Chorus insider trading?

The issues surrounding Chorus get murkier and murkier.

I posted about this issue earlier and thought that if anyone should take a haircut it should be Chorus and its shareholders.  It was aware that the review of copper broadband charges could result in a reduction in copper broadband charges.  It also looks like it undercooked its tender deliberately so that it could maintain its market dominant position but now wants the good old taxpayer to give it more money so that it can continue to pay large dividends to shareholders many of who are from overseas.

But the Government blew the opportunity of dealing with this issue properly when John Key created something of a panic by saying that Chorus may go broke.  The Government commissioned a report to check on Chorus’s viability.

The Ernst & Young report has now been released, on a balmy Saturday afternoon 11 days before Christmas.  David Cunliffe thought that it was going to be released yesterday and the choice of Saturday was a cynical attempt to hide it behind the news of the no asset sales referendum.

It took me a bit of time to find a copy of the report.  The Minister’s tweet announcing its release did not have a link to it and you would think that the Minister of Information and Technology would understand those linky things.  A link did go up on the Beehive website but interestingly although it was dated December 14 it appears to have gone live on December 16.  Amy may need a few lessons with the technology.

The report itself is somewhat dry but the politics behind it are interesting.  The Government appears to be softening us up for a further grant of some sort of $250 million to Chorus.

The report accepts at face value Chorus’s announced one billion dollar funding gap.  This is defined as the “cash flow required to maintain a net interest bearing debt to EBITDA target ration of 3.5 times over the period FY15 to FY20.”

Basically this reflects the reduction in charges by $11 per month of 1.1 million customers for a period of six years plus an allowance for interest.  The phrasing is complex to a non economist like myself but the calculation seems straight forward.

It is not as if this should have been a surprise.  The law changes were designed to change the pricing of copper broadband to a “cost plus” basis so a change was inevitable.  The coming into effect of the decision was delayed to December 2014 so that Chorus could get ready for it.  Even Amy Adams says that the Commerce Commission followed the statutory formula so the cries of panic seemed rather too strained.

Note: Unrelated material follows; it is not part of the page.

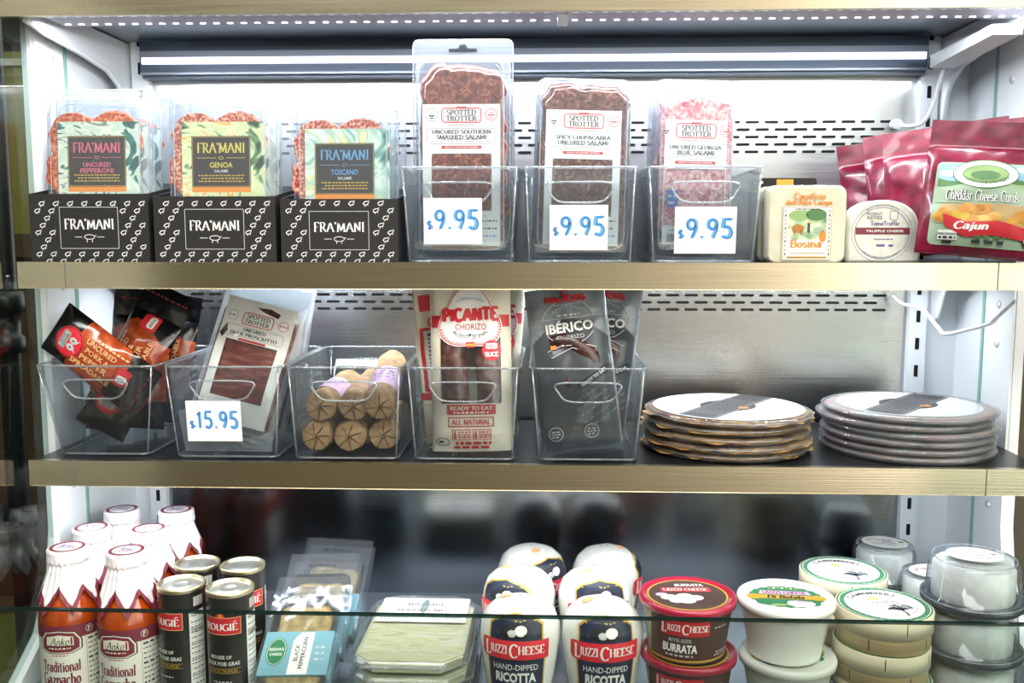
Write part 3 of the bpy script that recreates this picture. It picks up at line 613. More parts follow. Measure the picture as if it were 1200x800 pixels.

Chorus basically does not want to wear the loss the Commerce Commission decision will cause.  And despite John Key’s statement that it may go broke it seems that Chorus will be fine.  It may have to cut back on dividend payments but that is life in the big city.  The EY proposal is that a two year dividend holiday be instituted and this will save $290 million.  If this was extended over the 6 years then the problem would be solved.

There are other proposals that EY has suggested.  $400 to $450 million could be saved by “cash-flow savings initiatives”.  There is debt headroom of $130 million that could be utilised.  Chorus could also adopt the radical notion of changing its business model.

The report also comments on Chorus’s dividend policy.  The current return on equity is 29.7%.  The comparable figure for selected New Zealand infrastructure companies is 12.5% and for selected Australian infrastructure companies 11.2%.  Its dividend yield was also significantly higher than that for comparable companies.  The need for some reduction appears strong and this will not sell the company broke, despite Key’s assertions to the contrary.

There have been some worrying aspects about the release of the report.  It was dated December 12 and was presumably delivered to the Minister that day.  Chorus’s share price had taken a hammering during the axe the copper tax campaign.  Its shares were worth $3.03 each in August but this price sank to $1.33 on December 11.  Its price surged to $1.47 on December 12 and with 3 million shares being traded there was a lot of activity.  The phrase insider trading has been used to describe this activity.  Although Milford Asset Management had publicly recommended Chorus shares you do get a sneaky feeling that someone in the Beehive may have had a peek at the report and then mentioned it to someone.

TUANZ certainly smells a rat.  TVNZ reports:

NZX, the stock exchange operator, is declining comment on a claim by telecommunications lobbyists that there’s an emerging pattern of spikes in the Chorus share price ahead of the release of market-sensitive information from the government.  The chief executive of the Telecommunications Users Association of New Zealand, Paul Brislen, cited two incidents, in August and in the last five days, where an imminent announcement from Communications Minister Amy Adams and a price spike in the telecommunications infrastructure provider’s shares were linked.

“It seems when Ms Adams makes a market-sensitive announcement, shares in Chorus move significantly beforehand but not after,” said Brislen in a statement.

The report notes that the eventual cost of copper broadband, at $34.44 per month would be lower than that for fibre optic cable which will be $37.50.  Given that fibre is considerably superior to copper this is not unusual.

The earlier incident was in August when during the 7 days leading up to the Government’s announcement of a discussion paper suggesting changes to the law to help Chorus the share price went from $2.70 to $3.03.  Movement in the share price after the announcement of a very generous package would have been understandable but movement before is rather odd to put it mildly.

So in typical style the Government appears to be readying itself for some more corporate largesse to a company that does not need it.  And you have to wonder if TUANZ is right in its concern that some insider trading has occurred.